Work to be completed
Copy the lines of the data below exactly, starting at the first and stopping after the line that contains "ROLL_TOP = -0.195"; include no pictures.

Rows from a 3D scene dataset:
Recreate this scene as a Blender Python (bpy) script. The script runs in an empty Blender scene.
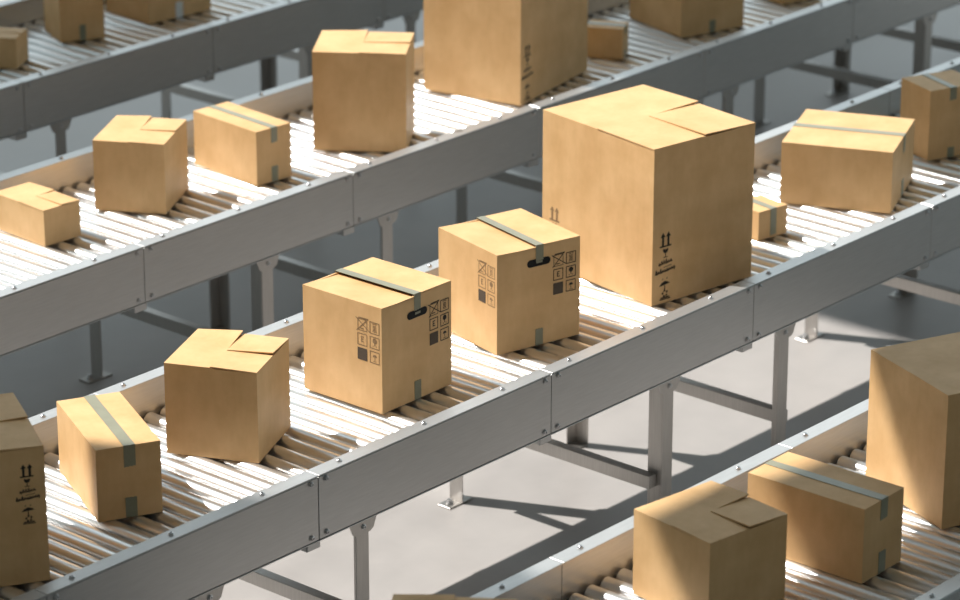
import bpy, math, random
from mathutils import Vector, Matrix
random.seed(7)
C = bpy.context.scene.collection
S = 0.45            # metres per layout unit (a rail panel is 2 units = 0.9 m)
RZ = 1.72           # rail top above the floor, in layout units
RAIL_H, RAIL_T, BED_W = 0.395, 0.0988, 1.8146
ROLL_TOP = -0.195

# ---------------------------------------------------------------- materials
def new_mat(name):
    m = bpy.data.materials.new(name); m.use_nodes = True
    nt = m.node_tree; nt.nodes.clear()
    out = nt.nodes.new('ShaderNodeOutputMaterial'); b = nt.nodes.new('ShaderNodeBsdfPrincipled')
    nt.links.new(b.outputs[0], out.inputs[0])
    return m, nt, b
def noise(nt, scale, detail=4, stretch=None, rough=.55):
    tc = nt.nodes.new('ShaderNodeTexCoord'); mp = nt.nodes.new('ShaderNodeMapping')
    nt.links.new(tc.outputs['Object'], mp.inputs[0])
    if stretch: mp.inputs['Scale'].default_value = stretch
    n = nt.nodes.new('ShaderNodeTexNoise'); n.inputs['Scale'].default_value = scale
    n.inputs['Detail'].default_value = detail; n.inputs['Roughness'].default_value = rough
    nt.links.new(mp.outputs[0], n.inputs['Vector'])
    return n
def ramp(nt, src, stops):
    r = nt.nodes.new('ShaderNodeValToRGB'); e = r.color_ramp.elements
    for i, (p, c) in enumerate(stops):
        el = e[i] if i < 2 else e.new(p)
        el.position = p; el.color = (*c, 1) if len(c) == 3 else c
    nt.links.new(src, r.inputs[0]); return r
def bump(nt, b, src, dist, strength=.3):
    u = nt.nodes.new('ShaderNodeBump'); u.inputs['Distance'].default_value = dist
    u.inputs['Strength'].default_value = strength
    nt.links.new(src, u.inputs['Height']); nt.links.new(u.outputs[0], b.inputs['Normal'])

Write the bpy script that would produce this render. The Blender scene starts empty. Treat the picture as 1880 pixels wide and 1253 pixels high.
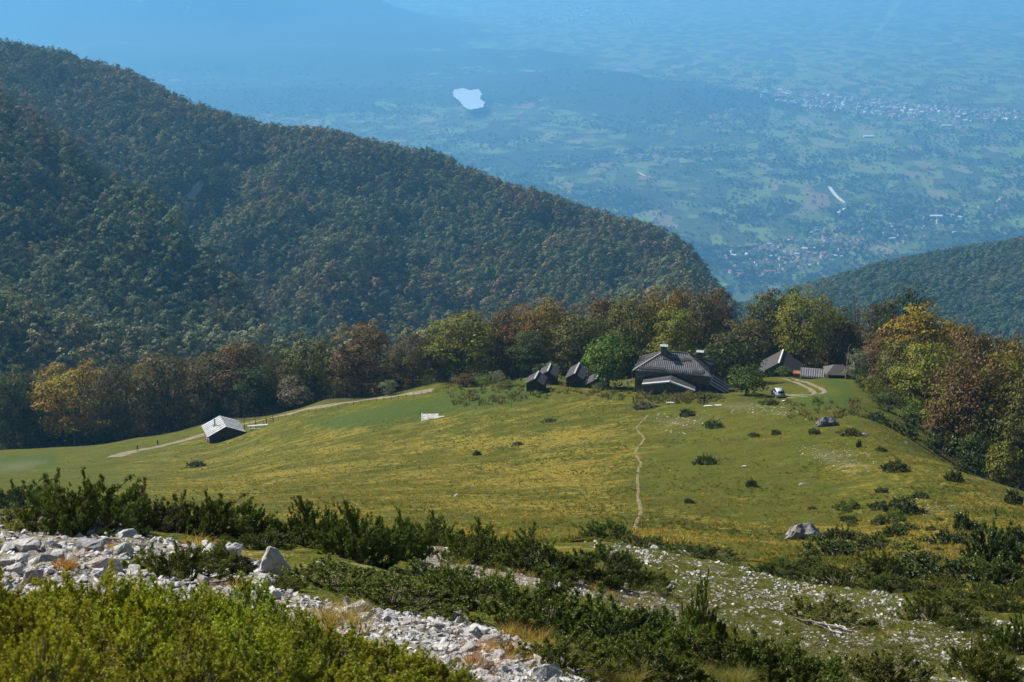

Complete response
Recreate this scene as a Blender Python (bpy) script. The script runs in an empty Blender scene.
import bpy, math, random
from mathutils import Vector, Matrix
random.seed(7)
C = bpy.context.scene.collection
S = 0.45            # metres per layout unit (a rail panel is 2 units = 0.9 m)
RZ = 1.72           # rail top above the floor, in layout units
RAIL_H, RAIL_T, BED_W = 0.395, 0.0988, 1.8146
ROLL_TOP = -0.195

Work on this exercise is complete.